GIVEN PROBLEM: Reproduce the entire listing word for word.

::: PROVIDED MATERIAL

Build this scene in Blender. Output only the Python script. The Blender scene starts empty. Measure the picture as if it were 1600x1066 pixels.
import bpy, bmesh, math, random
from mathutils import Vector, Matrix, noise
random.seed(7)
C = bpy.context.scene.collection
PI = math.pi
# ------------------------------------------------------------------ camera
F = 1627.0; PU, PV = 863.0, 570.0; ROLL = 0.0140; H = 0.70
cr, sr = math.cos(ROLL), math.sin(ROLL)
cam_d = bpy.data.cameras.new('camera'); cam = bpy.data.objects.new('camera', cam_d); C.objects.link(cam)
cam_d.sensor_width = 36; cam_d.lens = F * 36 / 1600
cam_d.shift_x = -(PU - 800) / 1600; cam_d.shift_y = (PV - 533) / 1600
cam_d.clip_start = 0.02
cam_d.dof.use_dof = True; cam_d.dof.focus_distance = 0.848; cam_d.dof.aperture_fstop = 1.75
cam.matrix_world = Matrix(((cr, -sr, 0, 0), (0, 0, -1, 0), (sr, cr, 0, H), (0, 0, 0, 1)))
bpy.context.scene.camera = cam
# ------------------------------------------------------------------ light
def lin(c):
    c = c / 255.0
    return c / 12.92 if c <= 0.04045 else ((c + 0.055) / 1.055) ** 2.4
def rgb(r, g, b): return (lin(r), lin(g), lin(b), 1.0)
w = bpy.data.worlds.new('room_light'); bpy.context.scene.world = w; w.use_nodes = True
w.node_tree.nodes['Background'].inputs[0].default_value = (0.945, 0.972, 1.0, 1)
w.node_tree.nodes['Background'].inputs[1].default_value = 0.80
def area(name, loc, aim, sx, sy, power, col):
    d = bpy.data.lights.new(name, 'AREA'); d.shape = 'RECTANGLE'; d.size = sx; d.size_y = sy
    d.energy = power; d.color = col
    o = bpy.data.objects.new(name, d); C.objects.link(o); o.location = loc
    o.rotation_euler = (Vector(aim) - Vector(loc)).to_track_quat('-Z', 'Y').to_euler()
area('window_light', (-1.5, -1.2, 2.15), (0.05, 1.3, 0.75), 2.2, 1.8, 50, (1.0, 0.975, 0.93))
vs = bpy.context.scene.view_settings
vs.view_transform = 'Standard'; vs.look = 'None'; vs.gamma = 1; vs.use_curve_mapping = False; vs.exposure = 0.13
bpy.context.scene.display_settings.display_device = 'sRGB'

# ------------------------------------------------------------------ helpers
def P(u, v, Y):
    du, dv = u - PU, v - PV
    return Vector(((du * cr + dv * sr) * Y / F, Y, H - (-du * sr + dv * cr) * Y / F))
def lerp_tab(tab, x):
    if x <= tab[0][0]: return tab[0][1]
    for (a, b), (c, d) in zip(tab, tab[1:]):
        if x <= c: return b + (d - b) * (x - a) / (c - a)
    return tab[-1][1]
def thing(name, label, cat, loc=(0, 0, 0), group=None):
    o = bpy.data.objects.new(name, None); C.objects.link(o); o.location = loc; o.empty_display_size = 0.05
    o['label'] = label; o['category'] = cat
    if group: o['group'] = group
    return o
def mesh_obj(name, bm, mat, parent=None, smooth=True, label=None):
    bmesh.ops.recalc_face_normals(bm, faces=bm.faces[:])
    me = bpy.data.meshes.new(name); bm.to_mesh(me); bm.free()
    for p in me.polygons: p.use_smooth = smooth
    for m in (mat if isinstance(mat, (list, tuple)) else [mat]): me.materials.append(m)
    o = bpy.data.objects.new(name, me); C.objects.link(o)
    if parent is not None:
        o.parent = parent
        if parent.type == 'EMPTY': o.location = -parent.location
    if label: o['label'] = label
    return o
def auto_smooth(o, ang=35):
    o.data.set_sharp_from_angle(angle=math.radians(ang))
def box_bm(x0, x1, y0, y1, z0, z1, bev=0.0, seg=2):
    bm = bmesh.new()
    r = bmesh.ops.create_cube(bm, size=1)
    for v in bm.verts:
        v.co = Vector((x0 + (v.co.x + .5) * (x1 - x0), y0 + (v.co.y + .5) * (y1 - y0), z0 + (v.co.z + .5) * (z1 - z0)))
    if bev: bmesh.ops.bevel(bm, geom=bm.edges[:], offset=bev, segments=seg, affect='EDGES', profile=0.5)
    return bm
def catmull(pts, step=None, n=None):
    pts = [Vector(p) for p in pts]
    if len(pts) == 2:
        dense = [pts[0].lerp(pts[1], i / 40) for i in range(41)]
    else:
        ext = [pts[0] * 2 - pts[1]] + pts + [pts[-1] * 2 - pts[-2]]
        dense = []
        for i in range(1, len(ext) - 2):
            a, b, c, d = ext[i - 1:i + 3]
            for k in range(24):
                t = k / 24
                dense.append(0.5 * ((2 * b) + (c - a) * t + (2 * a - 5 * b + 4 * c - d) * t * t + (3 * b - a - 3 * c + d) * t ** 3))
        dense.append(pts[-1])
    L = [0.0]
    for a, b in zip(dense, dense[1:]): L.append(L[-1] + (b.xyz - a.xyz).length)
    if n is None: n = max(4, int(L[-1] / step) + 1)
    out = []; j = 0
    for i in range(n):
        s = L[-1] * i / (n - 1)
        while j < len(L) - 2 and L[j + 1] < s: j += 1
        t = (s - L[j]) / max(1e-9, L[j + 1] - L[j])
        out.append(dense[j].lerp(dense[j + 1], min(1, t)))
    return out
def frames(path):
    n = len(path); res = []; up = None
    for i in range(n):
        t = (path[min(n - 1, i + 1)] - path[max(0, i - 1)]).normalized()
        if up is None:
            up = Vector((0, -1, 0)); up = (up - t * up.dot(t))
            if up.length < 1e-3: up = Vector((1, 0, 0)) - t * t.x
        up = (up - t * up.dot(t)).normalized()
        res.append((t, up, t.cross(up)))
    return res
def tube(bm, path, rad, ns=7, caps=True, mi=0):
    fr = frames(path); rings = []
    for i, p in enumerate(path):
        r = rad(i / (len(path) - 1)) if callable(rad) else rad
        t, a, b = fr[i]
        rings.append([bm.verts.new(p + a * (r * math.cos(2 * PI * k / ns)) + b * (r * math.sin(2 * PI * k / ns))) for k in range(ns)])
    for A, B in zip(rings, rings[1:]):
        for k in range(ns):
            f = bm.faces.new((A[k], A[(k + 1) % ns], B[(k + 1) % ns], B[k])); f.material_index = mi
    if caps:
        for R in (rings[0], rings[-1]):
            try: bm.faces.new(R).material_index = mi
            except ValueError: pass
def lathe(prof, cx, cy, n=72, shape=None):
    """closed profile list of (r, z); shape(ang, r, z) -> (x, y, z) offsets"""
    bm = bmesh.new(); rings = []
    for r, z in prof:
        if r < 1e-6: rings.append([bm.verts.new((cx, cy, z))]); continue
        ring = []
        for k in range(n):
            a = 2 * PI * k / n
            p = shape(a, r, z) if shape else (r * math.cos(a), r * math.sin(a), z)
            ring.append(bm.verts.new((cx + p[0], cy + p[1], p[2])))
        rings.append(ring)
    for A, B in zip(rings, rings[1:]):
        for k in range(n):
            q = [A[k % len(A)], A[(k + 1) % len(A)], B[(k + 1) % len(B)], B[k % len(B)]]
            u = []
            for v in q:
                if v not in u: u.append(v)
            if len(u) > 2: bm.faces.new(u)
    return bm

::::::

TASK ANSWER:
Build this scene in Blender. Output only the Python script. The Blender scene starts empty. Measure the picture as if it were 1600x1066 pixels.
import bpy, bmesh, math, random
from mathutils import Vector, Matrix, noise
random.seed(7)
C = bpy.context.scene.collection
PI = math.pi
# ------------------------------------------------------------------ camera
F = 1627.0; PU, PV = 863.0, 570.0; ROLL = 0.0140; H = 0.70
cr, sr = math.cos(ROLL), math.sin(ROLL)
cam_d = bpy.data.cameras.new('camera'); cam = bpy.data.objects.new('camera', cam_d); C.objects.link(cam)
cam_d.sensor_width = 36; cam_d.lens = F * 36 / 1600
cam_d.shift_x = -(PU - 800) / 1600; cam_d.shift_y = (PV - 533) / 1600
cam_d.clip_start = 0.02
cam_d.dof.use_dof = True; cam_d.dof.focus_distance = 0.848; cam_d.dof.aperture_fstop = 1.75
cam.matrix_world = Matrix(((cr, -sr, 0, 0), (0, 0, -1, 0), (sr, cr, 0, H), (0, 0, 0, 1)))
bpy.context.scene.camera = cam
# ------------------------------------------------------------------ light
def lin(c):
    c = c / 255.0
    return c / 12.92 if c <= 0.04045 else ((c + 0.055) / 1.055) ** 2.4
def rgb(r, g, b): return (lin(r), lin(g), lin(b), 1.0)
w = bpy.data.worlds.new('room_light'); bpy.context.scene.world = w; w.use_nodes = True
w.node_tree.nodes['Background'].inputs[0].default_value = (0.945, 0.972, 1.0, 1)
w.node_tree.nodes['Background'].inputs[1].default_value = 0.80
def area(name, loc, aim, sx, sy, power, col):
    d = bpy.data.lights.new(name, 'AREA'); d.shape = 'RECTANGLE'; d.size = sx; d.size_y = sy
    d.energy = power; d.color = col
    o = bpy.data.objects.new(name, d); C.objects.link(o); o.location = loc
    o.rotation_euler = (Vector(aim) - Vector(loc)).to_track_quat('-Z', 'Y').to_euler()
area('window_light', (-1.5, -1.2, 2.15), (0.05, 1.3, 0.75), 2.2, 1.8, 50, (1.0, 0.975, 0.93))
vs = bpy.context.scene.view_settings
vs.view_transform = 'Standard'; vs.look = 'None'; vs.gamma = 1; vs.use_curve_mapping = False; vs.exposure = 0.13
bpy.context.scene.display_settings.display_device = 'sRGB'

# ------------------------------------------------------------------ helpers
def P(u, v, Y):
    du, dv = u - PU, v - PV
    return Vector(((du * cr + dv * sr) * Y / F, Y, H - (-du * sr + dv * cr) * Y / F))
def lerp_tab(tab, x):
    if x <= tab[0][0]: return tab[0][1]
    for (a, b), (c, d) in zip(tab, tab[1:]):
        if x <= c: return b + (d - b) * (x - a) / (c - a)
    return tab[-1][1]
def thing(name, label, cat, loc=(0, 0, 0), group=None):
    o = bpy.data.objects.new(name, None); C.objects.link(o); o.location = loc; o.empty_display_size = 0.05
    o['label'] = label; o['category'] = cat
    if group: o['group'] = group
    return o
def mesh_obj(name, bm, mat, parent=None, smooth=True, label=None):
    bmesh.ops.recalc_face_normals(bm, faces=bm.faces[:])
    me = bpy.data.meshes.new(name); bm.to_mesh(me); bm.free()
    for p in me.polygons: p.use_smooth = smooth
    for m in (mat if isinstance(mat, (list, tuple)) else [mat]): me.materials.append(m)
    o = bpy.data.objects.new(name, me); C.objects.link(o)
    if parent is not None:
        o.parent = parent
        if parent.type == 'EMPTY': o.location = -parent.location
    if label: o['label'] = label
    return o
def auto_smooth(o, ang=35):
    o.data.set_sharp_from_angle(angle=math.radians(ang))
def box_bm(x0, x1, y0, y1, z0, z1, bev=0.0, seg=2):
    bm = bmesh.new()
    r = bmesh.ops.create_cube(bm, size=1)
    for v in bm.verts:
        v.co = Vector((x0 + (v.co.x + .5) * (x1 - x0), y0 + (v.co.y + .5) * (y1 - y0), z0 + (v.co.z + .5) * (z1 - z0)))
    if bev: bmesh.ops.bevel(bm, geom=bm.edges[:], offset=bev, segments=seg, affect='EDGES', profile=0.5)
    return bm
def catmull(pts, step=None, n=None):
    pts = [Vector(p) for p in pts]
    if len(pts) == 2:
        dense = [pts[0].lerp(pts[1], i / 40) for i in range(41)]
    else:
        ext = [pts[0] * 2 - pts[1]] + pts + [pts[-1] * 2 - pts[-2]]
        dense = []
        for i in range(1, len(ext) - 2):
            a, b, c, d = ext[i - 1:i + 3]
            for k in range(24):
                t = k / 24
                dense.append(0.5 * ((2 * b) + (c - a) * t + (2 * a - 5 * b + 4 * c - d) * t * t + (3 * b - a - 3 * c + d) * t ** 3))
        dense.append(pts[-1])
    L = [0.0]
    for a, b in zip(dense, dense[1:]): L.append(L[-1] + (b.xyz - a.xyz).length)
    if n is None: n = max(4, int(L[-1] / step) + 1)
    out = []; j = 0
    for i in range(n):
        s = L[-1] * i / (n - 1)
        while j < len(L) - 2 and L[j + 1] < s: j += 1
        t = (s - L[j]) / max(1e-9, L[j + 1] - L[j])
        out.append(dense[j].lerp(dense[j + 1], min(1, t)))
    return out
def frames(path):
    n = len(path); res = []; up = None
    for i in range(n):
        t = (path[min(n - 1, i + 1)] - path[max(0, i - 1)]).normalized()
        if up is None:
            up = Vector((0, -1, 0)); up = (up - t * up.dot(t))
            if up.length < 1e-3: up = Vector((1, 0, 0)) - t * t.x
        up = (up - t * up.dot(t)).normalized()
        res.append((t, up, t.cross(up)))
    return res
def tube(bm, path, rad, ns=7, caps=True, mi=0):
    fr = frames(path); rings = []
    for i, p in enumerate(path):
        r = rad(i / (len(path) - 1)) if callable(rad) else rad
        t, a, b = fr[i]
        rings.append([bm.verts.new(p + a * (r * math.cos(2 * PI * k / ns)) + b * (r * math.sin(2 * PI * k / ns))) for k in range(ns)])
    for A, B in zip(rings, rings[1:]):
        for k in range(ns):
            f = bm.faces.new((A[k], A[(k + 1) % ns], B[(k + 1) % ns], B[k])); f.material_index = mi
    if caps:
        for R in (rings[0], rings[-1]):
            try: bm.faces.new(R).material_index = mi
            except ValueError: pass
def lathe(prof, cx, cy, n=72, shape=None):
    """closed profile list of (r, z); shape(ang, r, z) -> (x, y, z) offsets"""
    bm = bmesh.new(); rings = []
    for r, z in prof:
        if r < 1e-6: rings.append([bm.verts.new((cx, cy, z))]); continue
        ring = []
        for k in range(n):
            a = 2 * PI * k / n
            p = shape(a, r, z) if shape else (r * math.cos(a), r * math.sin(a), z)
            ring.append(bm.verts.new((cx + p[0], cy + p[1], p[2])))
        rings.append(ring)
    for A, B in zip(rings, rings[1:]):
        for k in range(n):
            q = [A[k % len(A)], A[(k + 1) % len(A)], B[(k + 1) % len(B)], B[k % len(B)]]
            u = []
            for v in q:
                if v not in u: u.append(v)
            if len(u) > 2: bm.faces.new(u)
    return bm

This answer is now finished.